--- Start ---
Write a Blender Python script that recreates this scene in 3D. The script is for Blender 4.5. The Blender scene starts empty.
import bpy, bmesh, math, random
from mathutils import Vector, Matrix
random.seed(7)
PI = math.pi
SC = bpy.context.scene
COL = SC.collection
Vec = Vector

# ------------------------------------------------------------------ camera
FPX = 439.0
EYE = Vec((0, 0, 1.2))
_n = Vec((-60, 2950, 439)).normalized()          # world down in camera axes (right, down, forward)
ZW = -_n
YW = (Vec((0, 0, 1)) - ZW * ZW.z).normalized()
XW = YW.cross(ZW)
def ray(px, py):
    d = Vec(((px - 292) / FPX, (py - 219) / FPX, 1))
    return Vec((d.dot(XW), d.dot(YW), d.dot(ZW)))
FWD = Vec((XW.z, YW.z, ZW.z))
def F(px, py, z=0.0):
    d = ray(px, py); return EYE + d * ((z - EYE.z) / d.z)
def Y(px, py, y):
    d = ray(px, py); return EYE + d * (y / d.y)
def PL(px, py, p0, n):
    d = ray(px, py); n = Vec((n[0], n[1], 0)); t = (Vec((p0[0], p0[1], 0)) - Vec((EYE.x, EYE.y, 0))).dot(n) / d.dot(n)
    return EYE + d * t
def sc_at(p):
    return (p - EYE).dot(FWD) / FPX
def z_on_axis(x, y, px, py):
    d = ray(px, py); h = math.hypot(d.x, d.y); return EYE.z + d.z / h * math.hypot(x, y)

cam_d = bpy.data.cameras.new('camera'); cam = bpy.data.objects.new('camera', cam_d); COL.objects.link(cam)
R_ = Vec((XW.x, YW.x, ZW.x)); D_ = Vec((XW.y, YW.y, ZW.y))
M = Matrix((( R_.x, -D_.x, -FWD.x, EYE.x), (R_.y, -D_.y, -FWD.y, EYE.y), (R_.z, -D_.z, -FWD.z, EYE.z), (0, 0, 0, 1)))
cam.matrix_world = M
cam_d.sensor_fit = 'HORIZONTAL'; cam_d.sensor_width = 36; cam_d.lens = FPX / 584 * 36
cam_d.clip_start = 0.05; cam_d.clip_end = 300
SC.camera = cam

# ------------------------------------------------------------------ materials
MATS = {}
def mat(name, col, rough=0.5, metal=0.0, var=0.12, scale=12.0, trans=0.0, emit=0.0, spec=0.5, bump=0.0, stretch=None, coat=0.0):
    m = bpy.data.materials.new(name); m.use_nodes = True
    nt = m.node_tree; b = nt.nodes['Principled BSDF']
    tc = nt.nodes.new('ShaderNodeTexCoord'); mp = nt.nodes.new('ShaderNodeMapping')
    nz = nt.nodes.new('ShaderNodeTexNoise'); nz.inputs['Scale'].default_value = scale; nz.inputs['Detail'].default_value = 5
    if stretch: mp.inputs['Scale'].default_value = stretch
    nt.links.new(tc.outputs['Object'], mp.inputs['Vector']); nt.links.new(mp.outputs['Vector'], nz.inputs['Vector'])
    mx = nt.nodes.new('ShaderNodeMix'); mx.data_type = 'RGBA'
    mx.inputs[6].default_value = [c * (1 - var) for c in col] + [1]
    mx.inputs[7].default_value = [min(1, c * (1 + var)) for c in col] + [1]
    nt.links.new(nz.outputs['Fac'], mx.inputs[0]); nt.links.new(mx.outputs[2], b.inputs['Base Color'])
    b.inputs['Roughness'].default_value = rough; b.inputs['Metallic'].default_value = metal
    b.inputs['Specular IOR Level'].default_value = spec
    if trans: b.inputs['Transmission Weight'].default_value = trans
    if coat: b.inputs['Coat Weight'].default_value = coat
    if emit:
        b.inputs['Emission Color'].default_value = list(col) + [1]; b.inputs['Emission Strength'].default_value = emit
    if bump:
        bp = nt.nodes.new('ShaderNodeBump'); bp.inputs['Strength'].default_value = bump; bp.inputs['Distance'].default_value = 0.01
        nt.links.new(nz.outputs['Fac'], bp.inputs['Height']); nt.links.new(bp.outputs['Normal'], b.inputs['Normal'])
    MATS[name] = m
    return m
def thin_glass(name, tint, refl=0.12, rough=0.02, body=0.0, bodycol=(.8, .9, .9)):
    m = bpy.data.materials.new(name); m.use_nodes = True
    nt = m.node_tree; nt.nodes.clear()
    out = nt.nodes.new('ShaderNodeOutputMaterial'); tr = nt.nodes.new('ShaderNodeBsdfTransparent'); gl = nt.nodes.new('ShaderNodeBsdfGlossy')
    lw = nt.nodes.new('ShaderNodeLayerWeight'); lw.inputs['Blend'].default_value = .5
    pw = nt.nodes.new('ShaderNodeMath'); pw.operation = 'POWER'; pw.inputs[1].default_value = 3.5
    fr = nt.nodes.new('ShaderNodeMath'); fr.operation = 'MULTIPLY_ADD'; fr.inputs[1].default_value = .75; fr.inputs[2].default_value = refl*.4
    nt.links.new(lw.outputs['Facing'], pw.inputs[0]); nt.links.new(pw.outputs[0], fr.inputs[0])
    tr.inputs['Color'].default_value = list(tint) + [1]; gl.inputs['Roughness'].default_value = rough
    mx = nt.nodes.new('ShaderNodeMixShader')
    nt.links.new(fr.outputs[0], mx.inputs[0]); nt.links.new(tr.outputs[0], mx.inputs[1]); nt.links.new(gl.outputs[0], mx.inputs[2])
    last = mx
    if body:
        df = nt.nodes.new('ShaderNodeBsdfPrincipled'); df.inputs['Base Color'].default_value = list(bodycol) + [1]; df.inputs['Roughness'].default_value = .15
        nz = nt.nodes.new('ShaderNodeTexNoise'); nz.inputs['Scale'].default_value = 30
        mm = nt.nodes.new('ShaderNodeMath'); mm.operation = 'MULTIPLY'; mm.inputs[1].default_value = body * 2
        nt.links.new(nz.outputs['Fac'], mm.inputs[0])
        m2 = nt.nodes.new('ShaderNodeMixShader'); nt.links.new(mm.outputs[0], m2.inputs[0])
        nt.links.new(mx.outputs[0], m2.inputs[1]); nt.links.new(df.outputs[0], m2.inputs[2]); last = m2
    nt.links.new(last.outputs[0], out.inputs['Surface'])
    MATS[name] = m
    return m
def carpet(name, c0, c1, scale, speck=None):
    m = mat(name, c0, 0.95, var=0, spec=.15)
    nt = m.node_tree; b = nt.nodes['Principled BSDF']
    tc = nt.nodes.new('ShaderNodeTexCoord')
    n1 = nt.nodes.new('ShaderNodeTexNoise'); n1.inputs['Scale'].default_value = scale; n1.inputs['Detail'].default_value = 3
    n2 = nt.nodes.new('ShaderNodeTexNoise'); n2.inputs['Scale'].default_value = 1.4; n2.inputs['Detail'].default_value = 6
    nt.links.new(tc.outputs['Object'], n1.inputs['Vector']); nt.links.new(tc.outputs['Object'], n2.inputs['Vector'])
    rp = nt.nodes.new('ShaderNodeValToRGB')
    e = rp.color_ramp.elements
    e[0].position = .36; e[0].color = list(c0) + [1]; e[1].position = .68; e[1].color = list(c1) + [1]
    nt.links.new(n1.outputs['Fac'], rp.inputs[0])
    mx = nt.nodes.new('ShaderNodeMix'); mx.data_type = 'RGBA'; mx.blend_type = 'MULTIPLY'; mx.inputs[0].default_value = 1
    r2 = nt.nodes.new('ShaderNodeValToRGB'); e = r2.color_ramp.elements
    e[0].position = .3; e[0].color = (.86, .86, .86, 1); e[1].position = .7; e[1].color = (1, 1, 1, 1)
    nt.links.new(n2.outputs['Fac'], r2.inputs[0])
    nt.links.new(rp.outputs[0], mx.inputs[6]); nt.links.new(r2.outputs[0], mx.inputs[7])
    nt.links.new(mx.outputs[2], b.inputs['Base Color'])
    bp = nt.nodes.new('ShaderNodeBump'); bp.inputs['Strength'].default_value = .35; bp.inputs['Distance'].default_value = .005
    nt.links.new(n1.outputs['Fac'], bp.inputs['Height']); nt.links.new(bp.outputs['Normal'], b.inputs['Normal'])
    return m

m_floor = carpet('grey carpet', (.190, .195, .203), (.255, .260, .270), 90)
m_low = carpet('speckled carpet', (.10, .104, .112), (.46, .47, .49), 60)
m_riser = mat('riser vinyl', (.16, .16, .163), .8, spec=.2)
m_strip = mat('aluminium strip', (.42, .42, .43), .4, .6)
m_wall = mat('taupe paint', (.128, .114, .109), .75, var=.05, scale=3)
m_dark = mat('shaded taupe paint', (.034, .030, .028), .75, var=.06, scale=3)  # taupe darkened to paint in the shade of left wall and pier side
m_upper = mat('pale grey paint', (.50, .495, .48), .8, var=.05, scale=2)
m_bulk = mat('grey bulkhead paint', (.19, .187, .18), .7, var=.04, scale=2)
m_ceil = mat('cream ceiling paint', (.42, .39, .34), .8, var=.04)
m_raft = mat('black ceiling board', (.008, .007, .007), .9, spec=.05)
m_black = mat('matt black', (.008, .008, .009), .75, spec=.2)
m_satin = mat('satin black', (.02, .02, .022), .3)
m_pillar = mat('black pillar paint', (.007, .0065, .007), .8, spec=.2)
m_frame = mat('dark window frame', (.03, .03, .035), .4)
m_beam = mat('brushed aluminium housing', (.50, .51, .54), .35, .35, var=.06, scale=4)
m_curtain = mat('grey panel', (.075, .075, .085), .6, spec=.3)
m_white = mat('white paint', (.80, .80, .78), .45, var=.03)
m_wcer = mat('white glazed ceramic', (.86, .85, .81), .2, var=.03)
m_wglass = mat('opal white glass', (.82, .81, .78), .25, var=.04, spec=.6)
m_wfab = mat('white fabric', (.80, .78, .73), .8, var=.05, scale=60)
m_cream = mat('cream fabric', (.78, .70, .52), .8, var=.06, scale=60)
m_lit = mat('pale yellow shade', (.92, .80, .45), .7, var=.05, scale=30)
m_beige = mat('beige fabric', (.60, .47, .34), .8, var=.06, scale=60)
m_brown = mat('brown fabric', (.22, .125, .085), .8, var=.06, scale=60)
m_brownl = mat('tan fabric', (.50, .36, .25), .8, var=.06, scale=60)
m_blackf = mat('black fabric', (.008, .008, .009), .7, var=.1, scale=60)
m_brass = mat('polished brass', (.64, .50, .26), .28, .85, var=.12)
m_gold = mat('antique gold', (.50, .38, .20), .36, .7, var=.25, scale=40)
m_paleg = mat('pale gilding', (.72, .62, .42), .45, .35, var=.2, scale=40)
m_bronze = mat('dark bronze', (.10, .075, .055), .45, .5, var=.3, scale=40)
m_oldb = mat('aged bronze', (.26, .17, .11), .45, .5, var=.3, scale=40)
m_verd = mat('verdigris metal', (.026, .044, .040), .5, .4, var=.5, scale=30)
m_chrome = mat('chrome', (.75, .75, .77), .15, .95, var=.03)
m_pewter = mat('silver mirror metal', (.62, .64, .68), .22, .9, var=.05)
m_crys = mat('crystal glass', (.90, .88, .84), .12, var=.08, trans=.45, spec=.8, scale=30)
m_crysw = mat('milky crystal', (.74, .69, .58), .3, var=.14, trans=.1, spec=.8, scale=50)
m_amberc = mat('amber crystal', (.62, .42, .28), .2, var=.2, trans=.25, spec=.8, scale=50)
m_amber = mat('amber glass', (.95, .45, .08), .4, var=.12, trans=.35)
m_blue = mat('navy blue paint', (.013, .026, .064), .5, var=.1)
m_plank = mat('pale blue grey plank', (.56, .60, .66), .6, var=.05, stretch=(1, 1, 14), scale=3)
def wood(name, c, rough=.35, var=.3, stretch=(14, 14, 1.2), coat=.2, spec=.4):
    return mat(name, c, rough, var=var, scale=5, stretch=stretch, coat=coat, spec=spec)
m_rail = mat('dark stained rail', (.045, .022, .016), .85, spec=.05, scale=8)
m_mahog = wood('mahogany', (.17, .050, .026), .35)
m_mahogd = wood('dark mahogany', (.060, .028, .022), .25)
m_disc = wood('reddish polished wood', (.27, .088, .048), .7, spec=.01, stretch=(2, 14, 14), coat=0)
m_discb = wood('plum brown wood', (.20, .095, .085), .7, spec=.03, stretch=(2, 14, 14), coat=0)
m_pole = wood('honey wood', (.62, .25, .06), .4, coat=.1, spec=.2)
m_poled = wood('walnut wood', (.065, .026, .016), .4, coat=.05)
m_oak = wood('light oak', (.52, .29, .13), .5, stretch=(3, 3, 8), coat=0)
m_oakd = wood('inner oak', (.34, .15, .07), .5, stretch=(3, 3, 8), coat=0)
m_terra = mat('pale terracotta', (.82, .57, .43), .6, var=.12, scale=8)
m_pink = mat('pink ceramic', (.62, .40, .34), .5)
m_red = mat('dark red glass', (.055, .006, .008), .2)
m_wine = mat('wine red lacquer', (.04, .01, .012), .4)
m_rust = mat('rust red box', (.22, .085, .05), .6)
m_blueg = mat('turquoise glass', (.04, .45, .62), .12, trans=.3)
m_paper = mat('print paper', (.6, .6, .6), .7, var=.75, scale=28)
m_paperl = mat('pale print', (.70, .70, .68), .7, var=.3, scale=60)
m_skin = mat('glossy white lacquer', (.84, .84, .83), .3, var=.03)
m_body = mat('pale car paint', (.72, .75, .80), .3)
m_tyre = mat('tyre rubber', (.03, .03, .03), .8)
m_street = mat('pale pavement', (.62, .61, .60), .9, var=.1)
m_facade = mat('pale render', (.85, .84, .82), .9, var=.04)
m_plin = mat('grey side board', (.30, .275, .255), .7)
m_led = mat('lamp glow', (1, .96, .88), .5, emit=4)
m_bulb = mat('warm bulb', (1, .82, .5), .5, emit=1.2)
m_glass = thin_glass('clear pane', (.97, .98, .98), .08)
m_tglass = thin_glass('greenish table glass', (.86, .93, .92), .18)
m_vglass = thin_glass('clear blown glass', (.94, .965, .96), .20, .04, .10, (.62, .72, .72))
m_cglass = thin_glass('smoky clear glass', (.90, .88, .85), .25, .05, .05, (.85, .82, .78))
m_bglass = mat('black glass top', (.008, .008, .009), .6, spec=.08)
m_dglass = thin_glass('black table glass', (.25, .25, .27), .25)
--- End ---
Exercise:
Only the lines from the opening of the material through the line with "Vec = Vector" should be echoed, exactly as written.

Expected output:
Write a Blender Python script that recreates this scene in 3D. The script is for Blender 4.5. The Blender scene starts empty.
import bpy, bmesh, math, random
from mathutils import Vector, Matrix
random.seed(7)
PI = math.pi
SC = bpy.context.scene
COL = SC.collection
Vec = Vector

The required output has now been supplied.